The heart of Brecht’s drama doesn’t reside in either the first or second act, but is torn between two valuable bookends of the play, concerning a dilemma in a small village in Caucasus. Eva Salvetti offers a grand performance as the mistress of ceremonies who cleverly weaves the tales together, and she is served well by Melanie Clark’s bright, inspired costumes and lush lighting from Marianne Meadows.

Caucasian Chalk Circle
To July 24
Round House Silver Spring
8641 Colesville Rd.
$20
800-494-8497
www.opencircletheatre.org

The mother’s love story is ultimately told through Suzanne Richard, who has the ability to elicit strong emotional responses with her honest interpretations of character and motive. Her Grusha is an optimistic peasant tinged with the kind of sadness that comes from growing weary with the burden of hope. The second act marks the welcome return of Scot McKenzie to the local stage as Azdak, the ”drunken onion” judge. Despite expert acting from McKenzie, his story is quickly lost in a confusing series of mock court trials and manic passages scattered around the stage.

Caucasian Chalk Circle is certainly no easy feat to mount, but Open Circle Theatre has dared to add fresh artistic layers to its allegory, creating a strong and muscular rendering of Brecht’s post-war parable.


The opposite revival effect has cropped up on stage over at the Kreeger Theater. It’s old hat for Arena Stage’s third reproduction of Regina Taylor’s Crowns. The 2004 recipient of the Helen Hayes Award for Outstanding Resident Musical just doesn’t stand out in a crowd anymore, due largely in part to bland and recitative staging that fails to live up to the sky-high expectations Arena has built into their audiences.

Crowns
To August 7
Arena Stage
1101 Sixth St. SW
$54-$69
202-488-3300
www.arenastage.org

It’s a bare skeleton of a musical that’s tall on pageantry and short on substance. Adapted from the book ”Crowns: Portraits of Black Women in Church Hats” by Michael Cunningham and Craig Marberry, Taylor’s sparse musical version is an artless coming-of-age story. Her protagonist is Yolanda, a Brooklyn teenager who is sent to live with Grandma Elsie in Darlington, S.C. after her older brother dies in a shooting. Yolanda learns the historical significance of donning ornate hats in the African-American tradition, and gains acceptance and understanding from the elitist society of church hens in her grandmother’s community.

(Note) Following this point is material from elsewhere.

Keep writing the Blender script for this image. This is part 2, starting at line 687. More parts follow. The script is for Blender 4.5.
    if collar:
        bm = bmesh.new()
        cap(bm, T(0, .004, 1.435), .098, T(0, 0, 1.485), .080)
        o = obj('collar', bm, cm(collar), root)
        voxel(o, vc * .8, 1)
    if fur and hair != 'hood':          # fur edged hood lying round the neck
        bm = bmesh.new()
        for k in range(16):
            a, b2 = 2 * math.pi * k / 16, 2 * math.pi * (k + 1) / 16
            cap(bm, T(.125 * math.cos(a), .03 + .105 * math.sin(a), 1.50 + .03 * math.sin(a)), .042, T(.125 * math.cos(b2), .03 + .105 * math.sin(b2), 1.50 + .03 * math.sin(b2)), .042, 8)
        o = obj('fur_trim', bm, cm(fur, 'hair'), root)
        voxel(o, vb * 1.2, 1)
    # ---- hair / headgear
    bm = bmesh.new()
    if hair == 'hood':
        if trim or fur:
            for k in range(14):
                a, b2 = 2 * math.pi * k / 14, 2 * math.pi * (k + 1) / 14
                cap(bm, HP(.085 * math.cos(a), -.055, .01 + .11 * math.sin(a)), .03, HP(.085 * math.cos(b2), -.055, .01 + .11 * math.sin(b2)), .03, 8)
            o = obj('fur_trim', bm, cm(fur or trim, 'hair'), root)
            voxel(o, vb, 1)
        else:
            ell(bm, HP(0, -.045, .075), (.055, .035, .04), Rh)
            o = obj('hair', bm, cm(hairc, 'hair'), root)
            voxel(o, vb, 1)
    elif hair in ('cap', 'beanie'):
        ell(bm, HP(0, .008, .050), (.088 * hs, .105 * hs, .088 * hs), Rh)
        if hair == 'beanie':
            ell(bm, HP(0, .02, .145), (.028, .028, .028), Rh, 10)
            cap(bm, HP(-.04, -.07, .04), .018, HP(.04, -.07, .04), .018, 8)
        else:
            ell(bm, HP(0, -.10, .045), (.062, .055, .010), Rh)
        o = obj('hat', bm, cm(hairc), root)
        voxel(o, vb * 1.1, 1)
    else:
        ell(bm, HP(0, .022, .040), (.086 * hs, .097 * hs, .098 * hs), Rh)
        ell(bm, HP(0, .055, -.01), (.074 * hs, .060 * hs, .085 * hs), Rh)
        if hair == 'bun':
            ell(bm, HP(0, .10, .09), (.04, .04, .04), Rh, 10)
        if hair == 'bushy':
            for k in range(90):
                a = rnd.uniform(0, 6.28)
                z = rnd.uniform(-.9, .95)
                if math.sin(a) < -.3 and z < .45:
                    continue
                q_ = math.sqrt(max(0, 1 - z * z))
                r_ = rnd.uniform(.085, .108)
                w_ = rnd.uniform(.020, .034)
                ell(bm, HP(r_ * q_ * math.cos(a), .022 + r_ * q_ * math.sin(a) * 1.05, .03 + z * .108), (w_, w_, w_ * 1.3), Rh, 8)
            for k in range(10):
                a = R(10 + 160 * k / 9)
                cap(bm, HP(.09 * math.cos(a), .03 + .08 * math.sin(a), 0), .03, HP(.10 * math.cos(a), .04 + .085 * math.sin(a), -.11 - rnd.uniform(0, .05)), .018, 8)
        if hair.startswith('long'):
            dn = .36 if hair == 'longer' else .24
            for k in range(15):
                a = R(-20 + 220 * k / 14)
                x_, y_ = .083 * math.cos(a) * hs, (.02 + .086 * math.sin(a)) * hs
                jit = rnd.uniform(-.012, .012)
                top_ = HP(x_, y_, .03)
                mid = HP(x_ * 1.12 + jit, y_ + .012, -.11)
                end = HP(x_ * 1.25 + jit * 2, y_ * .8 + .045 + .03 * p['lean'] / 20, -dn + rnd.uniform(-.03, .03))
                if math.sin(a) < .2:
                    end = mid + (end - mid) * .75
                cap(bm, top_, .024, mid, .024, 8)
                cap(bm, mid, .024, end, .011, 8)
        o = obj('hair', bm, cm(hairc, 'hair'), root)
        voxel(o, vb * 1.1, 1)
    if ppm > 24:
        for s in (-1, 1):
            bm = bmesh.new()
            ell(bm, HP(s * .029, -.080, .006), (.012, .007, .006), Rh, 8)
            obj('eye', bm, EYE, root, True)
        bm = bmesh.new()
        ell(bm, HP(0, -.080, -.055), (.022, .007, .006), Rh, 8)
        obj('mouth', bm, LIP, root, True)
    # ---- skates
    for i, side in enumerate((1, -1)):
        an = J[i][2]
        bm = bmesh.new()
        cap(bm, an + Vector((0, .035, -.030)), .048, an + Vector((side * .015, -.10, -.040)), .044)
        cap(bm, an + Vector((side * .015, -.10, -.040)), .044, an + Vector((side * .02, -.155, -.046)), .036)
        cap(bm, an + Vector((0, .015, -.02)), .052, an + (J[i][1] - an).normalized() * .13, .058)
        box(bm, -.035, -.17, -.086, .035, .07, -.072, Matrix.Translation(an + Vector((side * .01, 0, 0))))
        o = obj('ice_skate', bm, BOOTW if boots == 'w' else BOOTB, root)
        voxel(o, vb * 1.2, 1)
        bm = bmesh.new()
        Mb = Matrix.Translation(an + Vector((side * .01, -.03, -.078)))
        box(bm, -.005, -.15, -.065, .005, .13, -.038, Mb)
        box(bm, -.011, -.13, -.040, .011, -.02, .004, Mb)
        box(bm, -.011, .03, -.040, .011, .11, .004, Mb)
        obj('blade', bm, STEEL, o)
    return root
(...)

Those waiting for a dazzling spectacle of head ornamentation would be better served by recalling Helen Q. Huang and Catherine Zuber’s magnificent millinery masterpieces from last season’s Far Away at the Studio Theatre. Here, Emilio Sosa’s hats are all so-so, and the uniformly generic costumes have a plain symmetry in the same vein as a toothy theme park ensemble.

But the show is a bona fide money machine, no doubt, and those who identify with church culture in the South will be satiated by the loose spirit of nostalgia flowing freely through Crowns. There are witty one-liners and sassy monologues detailing the ”Hat Queen Rules,” guidelines filled with all kinds of ”hat-isms,” from how to hug in a hat, to how to flirt with a hat, to how to buy a hat with dignity and grace. All of this grand talk of chic chapeaux feels forced and even hollow, and at nearly two hours without an intermission, Crowns recycles the same whipped themes over and over and over again.

The stars of the evening are Gretha Boston and Barbara D. Mills, and these ladies know how to deliver glorious gospel music. They are amplified by Rick Menke’s superb sound design, and Boston’s soulful version of ”His Eye is on the Sparrow” is a rousing showstopper, while Mills delights with her hilarious facial expressions and a mere gesture in the right direction.

In the end, Crowns amounts to little more than a finger-flailing sermon with occasional musical interludes, and it just doesn’t justify a second afterlife for such a gaunt musical.

Nevertheless, if you are determined to hang on to your coveted tickets, you can be assured of two things: one, you will be entertained, and two, you will be entertained.